The State Department of Superintendent Protection

monkeysby John Butcher

On June 7, I posted a letter to the President of the State Board of Education from a former Latin teacher in the Roanoke County system alleging cheating at one or more schools in that system. That teacher, Robert Maronic, averred “widespread” cheating and claimed to have informed the administration of the problem in November, 2012, the Board of Supervisors in October, 2015, and the School Board in November, 2015.

(Maronic posted an op-ed in Bacon’s Rebellion on the same topic: “Halt the High School Cheating Epidemic.” — JAB)

On June 24, Maronic received a reply (reproduced below) from the President of the Board of Education. Let’s analyze that letter.

Thank you for your letter detailing concerns with the Roanoke County Public School system. I appreciate you [sic] taking the time to contact the Virginia Board of Education.

Just from the first sentence we know this letter is Bad News: President Cannaday characterizes allegations of wholesale cheating as “concerns.”

The [Roanoke County Public School] division informed the Department that it is taking measures to address this issue and is working with outside support to combat this challenge.

So, the Roanoke County division admits to some or all of the allegations:

  • It is taking unspecified “measures.”
  • Those measures will “address,” but perhaps not eliminate the cheating.
  • The division is “working” with outsiders to “combat this challenge.”

What this does not say is that the Roanoke County School Superintendent has eliminated the cheating and fired the people responsible for it.

Pursuant to the Constitution of Virginia, the Board of Education determines and prescribes the Standards of Quality for school divisions, and the supervision of schools in each school division is vested in the local school board.

Hmmm.  Let’s look at authority:

  • Va. Const. art. VIII, § 4:  The general supervision of the public school system shall be vested in a Board of Education . . .
  • Va. Code § 22.1-65:  A division superintendent may be assessed a reasonable fine, suspended from office for a limited period or removed from office by either the Board of Education, upon recommendation of the Superintendent of Public Instruction or the school board of the division for sufficient cause.

We need not parse the scope of “general supervision” to understand that the Roanoke County Superintendent is responsible for what happens in his system.  Either he knew of the cheating and needs to be fired for not dealing with it, or he did not know of the cheating so he needs to be fired for incompetence.

And Cannaday is president of one of the two boards that can do the firing.

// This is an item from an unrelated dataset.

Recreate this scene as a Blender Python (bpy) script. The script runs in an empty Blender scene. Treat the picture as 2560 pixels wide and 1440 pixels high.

As the Roanoke County Public School division is working to comply with all Standards of Quality, further intervention by the Board of Education is not necessary or authorized.

“Working to comply” has a nice, bureaucratic ring to it. Unfortunately it is content neutral as to the real issues: What, exactly, was the extent of the cheating? Who was responsible for allowing it? Have all those people been fired? What steps has the Superintendent taken to assure the public that the cheating is stopped and will not be restarted?

As to further intervention — Huh? Where was the first intervention? — not being authorized, we have the president of the Board of Education, who can fire the local superintendent, uttering a bald lie.

Dr. Billy K. Cannaday, Jr.
President

Did you get that, peasant?  You’re dealing with DOCTOR Cannaday, not some uncredentialed bureaucrat.

More to the point, DOCTOR Cannaday’s degree is in educational administration. If DOCTOR Cannaday had paid attention while acquiring that degree, Virginia Tech would have taught him that hiding behind a misstatement of the law, in preference to doing his job, is not something a competent educational administrator would do.

If I may step back from the snark for a moment: This letter is written in what Peggy Noonan calls the “horrible bureaucratic nonlanguage people in government revert to when they don’t want to be understood.” Entirely aside from the shocking misstatement of the law and the appalling refusal to deal with a cheating scandal, the letter sends the message that our education establishment cannot (or will not) write clearly and in good English (I trust you caught the absence of the plural with the gerund in the second sentence).

For sure, Cannaday did not draft this awful document; some bureaucrat in VDOE wrote it in the Mother Tongue of the bureaucracy. But Cannaday signed the thing and, thus, is stained by it.

I used to hold VDOE and VBOE in high regard.  Looks like I am a slow learner.